=== Given exercise ===
Copy the data precisely, keeping every character.

:::::

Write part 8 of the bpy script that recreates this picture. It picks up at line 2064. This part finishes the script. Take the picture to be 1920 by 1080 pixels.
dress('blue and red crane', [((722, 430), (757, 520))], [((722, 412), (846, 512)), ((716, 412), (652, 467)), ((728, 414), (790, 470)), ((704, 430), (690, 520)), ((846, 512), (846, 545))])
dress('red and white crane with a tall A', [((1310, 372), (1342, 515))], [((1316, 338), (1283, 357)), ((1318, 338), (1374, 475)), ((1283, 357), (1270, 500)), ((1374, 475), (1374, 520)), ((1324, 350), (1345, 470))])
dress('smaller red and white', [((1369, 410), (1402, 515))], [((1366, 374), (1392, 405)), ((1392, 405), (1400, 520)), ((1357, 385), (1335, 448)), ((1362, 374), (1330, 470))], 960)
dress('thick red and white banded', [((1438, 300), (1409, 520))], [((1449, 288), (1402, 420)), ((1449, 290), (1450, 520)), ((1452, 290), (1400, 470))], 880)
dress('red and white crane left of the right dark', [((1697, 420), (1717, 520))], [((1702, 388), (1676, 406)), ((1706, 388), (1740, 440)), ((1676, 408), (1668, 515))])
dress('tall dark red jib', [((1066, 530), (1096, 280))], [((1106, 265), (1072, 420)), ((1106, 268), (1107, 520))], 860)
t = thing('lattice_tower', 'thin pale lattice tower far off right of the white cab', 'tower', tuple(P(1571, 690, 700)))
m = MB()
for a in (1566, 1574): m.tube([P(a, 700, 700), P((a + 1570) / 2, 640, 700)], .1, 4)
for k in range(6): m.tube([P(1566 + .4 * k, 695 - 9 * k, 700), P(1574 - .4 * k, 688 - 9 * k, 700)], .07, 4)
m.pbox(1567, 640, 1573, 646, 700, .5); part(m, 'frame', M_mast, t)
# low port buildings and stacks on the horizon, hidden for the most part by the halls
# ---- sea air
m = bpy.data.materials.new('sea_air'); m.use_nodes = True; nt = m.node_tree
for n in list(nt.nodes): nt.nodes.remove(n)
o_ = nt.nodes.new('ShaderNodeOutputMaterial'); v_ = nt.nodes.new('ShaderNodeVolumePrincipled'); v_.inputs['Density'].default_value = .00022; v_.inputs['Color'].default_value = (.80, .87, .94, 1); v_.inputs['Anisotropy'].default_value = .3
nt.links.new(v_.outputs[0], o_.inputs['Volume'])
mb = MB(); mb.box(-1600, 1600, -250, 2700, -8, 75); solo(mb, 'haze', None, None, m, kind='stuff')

:::::

=== Response to this exercise ===
Write part 8 of the bpy script that recreates this picture. It picks up at line 2064. This part finishes the script. Take the picture to be 1920 by 1080 pixels.
dress('blue and red crane', [((722, 430), (757, 520))], [((722, 412), (846, 512)), ((716, 412), (652, 467)), ((728, 414), (790, 470)), ((704, 430), (690, 520)), ((846, 512), (846, 545))])
dress('red and white crane with a tall A', [((1310, 372), (1342, 515))], [((1316, 338), (1283, 357)), ((1318, 338), (1374, 475)), ((1283, 357), (1270, 500)), ((1374, 475), (1374, 520)), ((1324, 350), (1345, 470))])
dress('smaller red and white', [((1369, 410), (1402, 515))], [((1366, 374), (1392, 405)), ((1392, 405), (1400, 520)), ((1357, 385), (1335, 448)), ((1362, 374), (1330, 470))], 960)
dress('thick red and white banded', [((1438, 300), (1409, 520))], [((1449, 288), (1402, 420)), ((1449, 290), (1450, 520)), ((1452, 290), (1400, 470))], 880)
dress('red and white crane left of the right dark', [((1697, 420), (1717, 520))], [((1702, 388), (1676, 406)), ((1706, 388), (1740, 440)), ((1676, 408), (1668, 515))])
dress('tall dark red jib', [((1066, 530), (1096, 280))], [((1106, 265), (1072, 420)), ((1106, 268), (1107, 520))], 860)
t = thing('lattice_tower', 'thin pale lattice tower far off right of the white cab', 'tower', tuple(P(1571, 690, 700)))
m = MB()
for a in (1566, 1574): m.tube([P(a, 700, 700), P((a + 1570) / 2, 640, 700)], .1, 4)
for k in range(6): m.tube([P(1566 + .4 * k, 695 - 9 * k, 700), P(1574 - .4 * k, 688 - 9 * k, 700)], .07, 4)
m.pbox(1567, 640, 1573, 646, 700, .5); part(m, 'frame', M_mast, t)
# low port buildings and stacks on the horizon, hidden for the most part by the halls
# ---- sea air
m = bpy.data.materials.new('sea_air'); m.use_nodes = True; nt = m.node_tree
for n in list(nt.nodes): nt.nodes.remove(n)
o_ = nt.nodes.new('ShaderNodeOutputMaterial'); v_ = nt.nodes.new('ShaderNodeVolumePrincipled'); v_.inputs['Density'].default_value = .00022; v_.inputs['Color'].default_value = (.80, .87, .94, 1); v_.inputs['Anisotropy'].default_value = .3
nt.links.new(v_.outputs[0], o_.inputs['Volume'])
mb = MB(); mb.box(-1600, 1600, -250, 2700, -8, 75); solo(mb, 'haze', None, None, m, kind='stuff')